Start

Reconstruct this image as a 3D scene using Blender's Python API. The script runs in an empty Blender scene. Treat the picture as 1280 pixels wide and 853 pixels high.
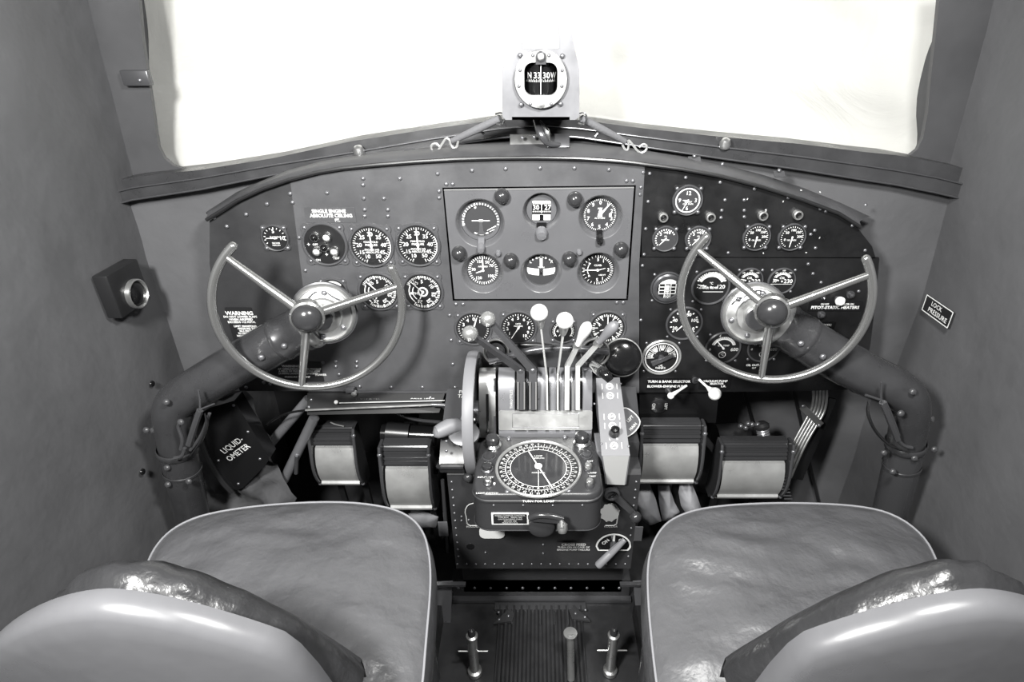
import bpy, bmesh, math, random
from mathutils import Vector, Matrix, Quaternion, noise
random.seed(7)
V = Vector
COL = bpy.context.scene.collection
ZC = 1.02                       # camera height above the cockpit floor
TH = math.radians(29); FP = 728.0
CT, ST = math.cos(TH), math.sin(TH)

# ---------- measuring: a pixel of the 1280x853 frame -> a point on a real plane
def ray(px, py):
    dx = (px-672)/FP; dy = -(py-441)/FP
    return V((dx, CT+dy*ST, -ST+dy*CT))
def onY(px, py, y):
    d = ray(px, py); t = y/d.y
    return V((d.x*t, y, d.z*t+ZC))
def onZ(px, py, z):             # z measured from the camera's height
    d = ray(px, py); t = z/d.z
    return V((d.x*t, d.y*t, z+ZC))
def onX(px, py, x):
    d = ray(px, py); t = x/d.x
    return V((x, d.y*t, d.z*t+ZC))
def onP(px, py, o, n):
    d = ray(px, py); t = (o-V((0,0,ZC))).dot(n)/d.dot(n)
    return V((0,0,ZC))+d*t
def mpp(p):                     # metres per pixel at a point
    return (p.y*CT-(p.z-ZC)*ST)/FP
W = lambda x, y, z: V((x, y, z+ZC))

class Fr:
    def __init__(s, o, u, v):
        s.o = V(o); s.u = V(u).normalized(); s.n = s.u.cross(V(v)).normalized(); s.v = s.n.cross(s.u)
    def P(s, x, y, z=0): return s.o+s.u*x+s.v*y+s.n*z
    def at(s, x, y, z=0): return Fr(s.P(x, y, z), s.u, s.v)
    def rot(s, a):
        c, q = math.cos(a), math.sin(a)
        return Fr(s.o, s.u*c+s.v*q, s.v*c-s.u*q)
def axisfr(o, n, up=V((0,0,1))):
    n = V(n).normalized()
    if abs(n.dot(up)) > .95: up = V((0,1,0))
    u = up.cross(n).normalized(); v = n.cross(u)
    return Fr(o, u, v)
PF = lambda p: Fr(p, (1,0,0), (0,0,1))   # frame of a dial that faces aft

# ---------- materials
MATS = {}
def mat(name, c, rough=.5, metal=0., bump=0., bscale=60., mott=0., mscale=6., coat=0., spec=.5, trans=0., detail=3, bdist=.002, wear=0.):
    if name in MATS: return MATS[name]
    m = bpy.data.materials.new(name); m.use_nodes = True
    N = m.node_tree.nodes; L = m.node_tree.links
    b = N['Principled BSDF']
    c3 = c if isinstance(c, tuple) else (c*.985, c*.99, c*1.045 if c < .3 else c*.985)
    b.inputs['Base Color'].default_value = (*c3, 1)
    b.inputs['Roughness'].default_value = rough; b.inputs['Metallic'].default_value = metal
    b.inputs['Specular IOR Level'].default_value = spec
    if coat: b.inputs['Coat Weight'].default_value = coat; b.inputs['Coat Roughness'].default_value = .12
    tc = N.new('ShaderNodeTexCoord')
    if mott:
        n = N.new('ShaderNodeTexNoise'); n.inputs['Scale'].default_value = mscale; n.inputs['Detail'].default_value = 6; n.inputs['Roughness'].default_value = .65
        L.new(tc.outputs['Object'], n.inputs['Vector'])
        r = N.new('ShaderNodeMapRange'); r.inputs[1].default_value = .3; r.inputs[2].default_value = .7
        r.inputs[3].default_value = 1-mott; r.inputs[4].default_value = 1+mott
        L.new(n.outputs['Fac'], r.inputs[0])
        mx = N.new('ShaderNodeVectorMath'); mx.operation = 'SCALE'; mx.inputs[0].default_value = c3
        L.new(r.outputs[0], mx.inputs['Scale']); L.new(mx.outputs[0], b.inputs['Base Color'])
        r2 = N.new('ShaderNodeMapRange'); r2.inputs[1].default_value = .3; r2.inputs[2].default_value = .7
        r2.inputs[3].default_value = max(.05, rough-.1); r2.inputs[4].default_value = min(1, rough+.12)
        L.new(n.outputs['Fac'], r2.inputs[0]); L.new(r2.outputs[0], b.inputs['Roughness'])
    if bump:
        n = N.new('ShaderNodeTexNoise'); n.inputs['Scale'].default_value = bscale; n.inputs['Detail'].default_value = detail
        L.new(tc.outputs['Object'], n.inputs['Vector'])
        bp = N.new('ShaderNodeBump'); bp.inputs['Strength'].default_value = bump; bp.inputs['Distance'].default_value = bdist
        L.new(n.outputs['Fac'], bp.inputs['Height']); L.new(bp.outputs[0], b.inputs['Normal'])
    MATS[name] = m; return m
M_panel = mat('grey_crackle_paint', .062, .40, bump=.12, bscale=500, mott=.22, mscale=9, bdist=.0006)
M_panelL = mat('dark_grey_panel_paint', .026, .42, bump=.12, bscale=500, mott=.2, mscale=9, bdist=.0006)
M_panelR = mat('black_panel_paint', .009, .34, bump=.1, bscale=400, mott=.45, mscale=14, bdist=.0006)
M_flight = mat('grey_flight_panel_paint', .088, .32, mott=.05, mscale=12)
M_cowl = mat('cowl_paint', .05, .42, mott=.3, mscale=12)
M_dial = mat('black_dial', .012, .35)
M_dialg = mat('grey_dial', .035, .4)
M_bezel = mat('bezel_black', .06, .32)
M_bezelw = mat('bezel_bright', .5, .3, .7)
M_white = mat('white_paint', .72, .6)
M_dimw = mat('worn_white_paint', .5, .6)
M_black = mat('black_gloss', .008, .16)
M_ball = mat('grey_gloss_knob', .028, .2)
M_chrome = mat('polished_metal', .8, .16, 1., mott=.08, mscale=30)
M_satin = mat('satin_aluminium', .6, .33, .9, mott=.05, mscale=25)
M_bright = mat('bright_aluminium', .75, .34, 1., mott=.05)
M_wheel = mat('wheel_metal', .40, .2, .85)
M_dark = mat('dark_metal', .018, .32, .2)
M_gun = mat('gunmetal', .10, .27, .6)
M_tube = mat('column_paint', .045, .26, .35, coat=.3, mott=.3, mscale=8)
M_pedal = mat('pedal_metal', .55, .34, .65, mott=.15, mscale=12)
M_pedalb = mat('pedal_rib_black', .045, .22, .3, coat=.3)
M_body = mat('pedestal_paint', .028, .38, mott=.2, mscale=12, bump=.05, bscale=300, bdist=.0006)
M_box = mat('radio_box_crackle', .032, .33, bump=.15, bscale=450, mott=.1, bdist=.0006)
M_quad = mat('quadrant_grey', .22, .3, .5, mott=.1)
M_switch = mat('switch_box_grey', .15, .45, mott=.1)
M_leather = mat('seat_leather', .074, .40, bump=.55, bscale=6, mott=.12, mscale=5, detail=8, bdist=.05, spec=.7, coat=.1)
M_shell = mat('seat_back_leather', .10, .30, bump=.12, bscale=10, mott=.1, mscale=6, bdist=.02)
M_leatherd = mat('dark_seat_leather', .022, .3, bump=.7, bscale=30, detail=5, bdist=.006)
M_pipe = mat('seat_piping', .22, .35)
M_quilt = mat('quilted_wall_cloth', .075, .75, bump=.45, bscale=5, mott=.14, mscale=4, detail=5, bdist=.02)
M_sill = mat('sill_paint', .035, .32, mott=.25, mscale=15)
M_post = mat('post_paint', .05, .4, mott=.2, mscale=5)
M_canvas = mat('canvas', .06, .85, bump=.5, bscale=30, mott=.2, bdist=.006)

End

Exactly restate the lines from the beginning of the data through the line with "CT, ST = math.cos(TH), math.sin(TH)", and no others, keeping pictures out.

* _Result of the task_:
Reconstruct this image as a 3D scene using Blender's Python API. The script runs in an empty Blender scene. Treat the picture as 1280 pixels wide and 853 pixels high.
import bpy, bmesh, math, random
from mathutils import Vector, Matrix, Quaternion, noise
random.seed(7)
V = Vector
COL = bpy.context.scene.collection
ZC = 1.02                       # camera height above the cockpit floor
TH = math.radians(29); FP = 728.0
CT, ST = math.cos(TH), math.sin(TH)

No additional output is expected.